工務店に支払う諸経費は費用全体の15%ぐらいが相場ですが、単なる中間マージンではなく、実際の管理に必要な費用だと考えるべきでしょう。
理論上では必要な設備を自分で購入して、直接大工、設備設置、電気工事などの必要な業者に直接依頼すれば、現場管理費がかからず、安く済むことになります。
しかし実際は、必要な作業を把握し、業者を探して依頼し、スケジュール管理して、立ち会って監督するというのは、素人ではまず不可能です。
またスケジュールが合わずに職人さんを待たせれば、当然その分の日当は発生しますし、リフォーム後の不具合が起きても、原因が分からず責任を問えないなどの問題もありますので、素人の現場管理は考えない方がいいでしょう。
大手リフォーム会社・リフォーム専業店などに依頼する場合
次に大手リフォーム会社、リフォーム専業店、家電量販店やホームセンターですが、このような業態は元請けと呼ばれ、営業活動により注文を受けたリフォームを工務店などの下請けに出して施工させます。
そのため営業人員や経理など間接部門の人件費、広告費、事務所維持費などの会社の諸経費を補わなければならず、実際工事を行う工務店・専門工事店の工事費に通常費用全体の30~40%の利益を足した金額で見積りします。
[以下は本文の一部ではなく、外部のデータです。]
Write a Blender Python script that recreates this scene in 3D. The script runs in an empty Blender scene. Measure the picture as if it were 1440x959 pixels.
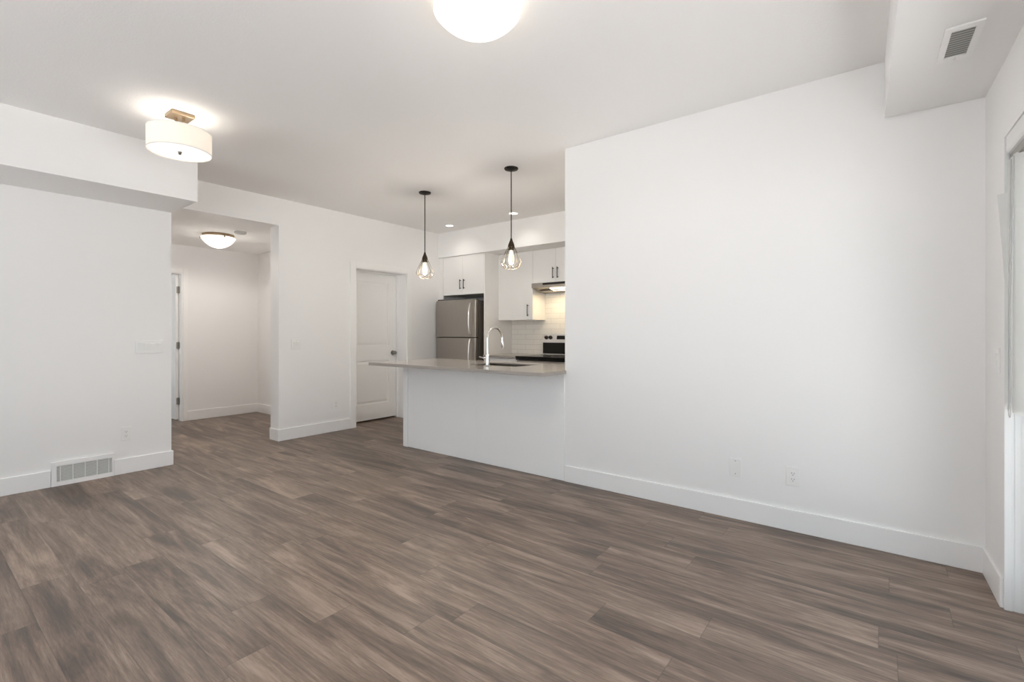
import bpy, bmesh, math, random
from mathutils import Matrix, Vector

PI = math.pi
SC = bpy.context.scene
COL = SC.collection
random.seed(7)

# ------------------------------------------------------------------ camera
cam_d = bpy.data.cameras.new('camera')
cam = bpy.data.objects.new('camera', cam_d)
COL.objects.link(cam)
cam_d.sensor_width = 36.0
cam_d.lens = 675.63 / 1440 * 36.0
cam_d.shift_y = -(479.5 - 468.12) / 1440
cam_d.clip_start = 0.02
cam.location = (0, 0, 1.2216)
cam.rotation_euler = (PI / 2, 0, -math.radians(52.335))
SC.camera = cam

# ------------------------------------------------------------------ exposure
vs = SC.view_settings
SC.display_settings.display_device = 'sRGB'
vs.view_transform = 'Standard'
vs.look = 'None'
vs.gamma = 1.0
vs.use_curve_mapping = False
vs.exposure = -0.02
SC.cycles.use_denoising = True
SC.cycles.max_bounces = 16
SC.cycles.diffuse_bounces = 12
SC.cycles.glossy_bounces = 6
SC.cycles.transparent_max_bounces = 12
SC.cycles.sample_clamp_indirect = 6.0
SC.cycles.caustics_reflective = False
SC.cycles.caustics_refractive = False

# ------------------------------------------------------------------ sky
SKY = 2.42
SUN = 19.0
world = bpy.data.worlds.new('sky')
SC.world = world
world.use_nodes = True
nt = world.node_tree
nt.nodes.clear()
sk = nt.nodes.new('ShaderNodeTexSky')
sk.sky_type = 'PREETHAM'
sk.turbidity = 6.0
sk.sun_direction = (0.5, 0.35, 0.8)
hsv = nt.nodes.new('ShaderNodeHueSaturation')
hsv.inputs['Saturation'].default_value = 0.22
mixs = nt.nodes.new('ShaderNodeMixRGB')
mixs.inputs['Fac'].default_value = 0.75
mixs.inputs['Color2'].default_value = (0.79, 0.905, 1.0, 1)
bg = nt.nodes.new('ShaderNodeBackground')
bg.inputs['Strength'].default_value = SKY
wo = nt.nodes.new('ShaderNodeOutputWorld')
nt.links.new(sk.outputs[0], hsv.inputs['Color'])
nt.links.new(hsv.outputs[0], mixs.inputs['Color1'])
nt.links.new(mixs.outputs[0], bg.inputs['Color'])
nt.links.new(bg.outputs[0], wo.inputs['Surface'])

sun_d = bpy.data.lights.new('sun', 'SUN')
sun_d.energy = SUN
sun_d.angle = math.radians(0.6)
sun_d.color = (1.0, 0.97, 0.92)
sun = bpy.data.objects.new('sun', sun_d)
COL.objects.link(sun)
sun.rotation_euler = Vector((-0.60, -0.03, -0.80)).to_track_quat('-Z', 'Y').to_euler()

# frame of the patio door wall: x runs along the wall away from the corner, y goes outdoors
CX, CY = 3.4055, -0.413
FW = Matrix.Translation((CX, CY, 0)) @ Matrix.Rotation(PI + math.radians(1.72), 4, 'Z')


def portal(name, mat, w, h):
    """sky light through a wall opening (helps the sampler, adds no light of its own)"""
    d = bpy.data.lights.new(name, 'AREA')
    d.shape = 'RECTANGLE'
    d.size = w
    d.size_y = h
    d.cycles.is_portal = True
    o = bpy.data.objects.new(name, d)
    COL.objects.link(o)
    o.matrix_world = mat
    return o


# area lights shine along local -Z; turn it towards the room
portal('patio_door_daylight', FW @ Matrix.Translation((1.72, 0.26, 1.04)) @ Matrix.Rotation(-PI / 2, 4, 'X'), 2.7, 2.12)
portal('added_window_daylight', FW @ Matrix.Translation((4.25, 0.26, 1.42)) @ Matrix.Rotation(-PI / 2, 4, 'X'), 1.8, 1.5)  # sky through the added window in the patio door wall
portal('added_side_window_daylight', Matrix.Translation((-2.28, 2.40, 1.35)) @ Matrix.Rotation(-PI / 2, 4, 'Y'), 2.3, 5.4)  # sky through the added side window
portal('bedroom_daylight', Matrix.Translation((0.10, 9.28, 1.25)) @ Matrix.Rotation(-PI / 2, 4, 'Y'), 2.1, 2.8)

WARM = (1.0, 0.935, 0.86)
LAMP_SEMI, LAMP_HALL, LAMP_BOWL, LAMP_POT, LAMP_PEND, LAMP_HOOD = 1.25, 30.0, 14.0, 9.0, 14.0, 3.4


# ================================================================== materials
def new_mat(name):
    m = bpy.data.materials.new(name)
    m.use_nodes = True
    m.node_tree.nodes.clear()
    out = m.node_tree.nodes.new('ShaderNodeOutputMaterial')
    return m, m.node_tree, out


def N(t, kind, **kw):
    n = t.nodes.new(kind)
    for k, v in kw.items():
        setattr(n, k, v)
    return n


def pbr(name, col, rough=0.5, metal=0.0, bump=0.0, bscale=200.0, var=0.0, spec=0.5, stretch=(1, 1, 1), coat=0.0):
    m, t, out = new_mat(name)
    b = N(t, 'ShaderNodeBsdfPrincipled')
    b.inputs['Base Color'].default_value = (*col, 1)
    b.inputs['Roughness'].default_value = rough
    b.inputs['Metallic'].default_value = metal
    b.inputs['Specular IOR Level'].default_value = spec
    b.inputs['Coat Weight'].default_value = coat
    b.inputs['Coat Roughness'].default_value = 0.08
    tc = N(t, 'ShaderNodeTexCoord')
    mp = N(t, 'ShaderNodeMapping')
    mp.inputs['Scale'].default_value = stretch
    nz = N(t, 'ShaderNodeTexNoise')
    nz.inputs['Scale'].default_value = bscale
    nz.inputs['Detail'].default_value = 3
    t.links.new(tc.outputs['Object'], mp.inputs['Vector'])
    t.links.new(mp.outputs[0], nz.inputs['Vector'])
    if var:
        mr = N(t, 'ShaderNodeMapRange')
        mr.inputs['To Min'].default_value = 1 - var
        mr.inputs['To Max'].default_value = 1 + var
        mx = N(t, 'ShaderNodeVectorMath', operation='SCALE')
        mx.inputs[0].default_value = col
        t.links.new(nz.outputs['Fac'], mr.inputs['Value'])
        t.links.new(mr.outputs[0], mx.inputs['Scale'])
        t.links.new(mx.outputs[0], b.inputs['Base Color'])
    if bump:
        bp = N(t, 'ShaderNodeBump')
        bp.inputs['Strength'].default_value = bump
        bp.inputs['Distance'].default_value = 0.002
        t.links.new(nz.outputs['Fac'], bp.inputs['Height'])
        t.links.new(bp.outputs[0], b.inputs['Normal'])
    t.links.new(b.outputs[0], out.inputs['Surface'])
    return m


def emis(name, col, strength, base=(0.9, 0.88, 0.84)):
    m, t, out = new_mat(name)
    b = N(t, 'ShaderNodeBsdfPrincipled')
    b.inputs['Base Color'].default_value = (*base, 1)
    b.inputs['Roughness'].default_value = 0.35
    b.inputs['Emission Color'].default_value = (*col, 1)
    b.inputs['Emission Strength'].default_value = strength
    t.links.new(b.outputs[0], out.inputs['Surface'])
    return m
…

またその中でも大手リフォーム会社はモデルハウスやショールームの維持費、テレビやラジオでのCM等などの広告宣伝費も余計にかかってしまうので、更に価格が上がってしまい、最終的には工務店価格の2倍以上になってしまうこともあるのです。
その分営業担当者がまめに訪問してくれたり、近くでリフォームのイベントがあったら招待してくれたりとサービスは充実しています。
しかし営業担当には現場の専門知識がないことも多く、実際に施工を行うのは工務店・専門工事店ですので、この30~40%以上の利益はあまり必要なものとは言えないでしょう
まとめ
以上のように、リフォーム費用で一番大きな差が出るのはリフォーム会社の利益の部分です。
諸経費の中に含まれて分かりにくいことが多く、会社によっては「現場管理費」などの項目になっていることもありますので、見積りで確認してください。
有名な大手リフォーム会社に依頼すると安心と思われるかもしれませんが、実際の工事は工務店・専門工事店が行いますので、余計な費用がかからず、希望も正確に伝わるように工務店などに直接依頼されることをおすすめします。